Appendix -- Various Things

Simulator Subtleties

The simulator is built so that when you do something incorrect it will quit. However, some of the error messages will not be very helpful. For example, you are not allowed to return from an interrupt or exception and let the simulator pick up where it left off. An error message will be printed if you try to do so. Instead of returning, you must call run_user_code() or noop(). The former will cause the machine to switch to user mode, load the registers, and begin executing code. The noop() function will put the machine into idle mode and wait for an interrupt to occur. Another example of something else you are not allowed to do is write a character to the console while it is already trying to write one out (that is before the interrupt occurs). For example the following code will not work:

        console_write('H');
        console_write('i');

It will stop the program with the following message:

        Assertion failed: line 107, file "machine/console.c"
        Abort

Hopefully the file name will clue you in on where you made an error.

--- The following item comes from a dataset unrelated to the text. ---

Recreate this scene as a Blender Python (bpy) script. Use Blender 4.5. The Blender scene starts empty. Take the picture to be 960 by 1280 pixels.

The end of the user's address space

Do not use the last 8 bytes of the user's address space. Start the stack at least 8 bytes from the limit. I don't know why -- just do it.

Debug Flags

There are various flags that you can use when invoking jos. You can list them out by executing jos help. The only one of these that might be of any help is the -d e option. This causes a debug message to be printed out when an exception or interrupt occurs.

Miscellaneous

Don't copy over any of the executables or object files. Rather just keep soft links to them. In case bugs are found, they can be fixed and you will always be referencing the latest versions of the code.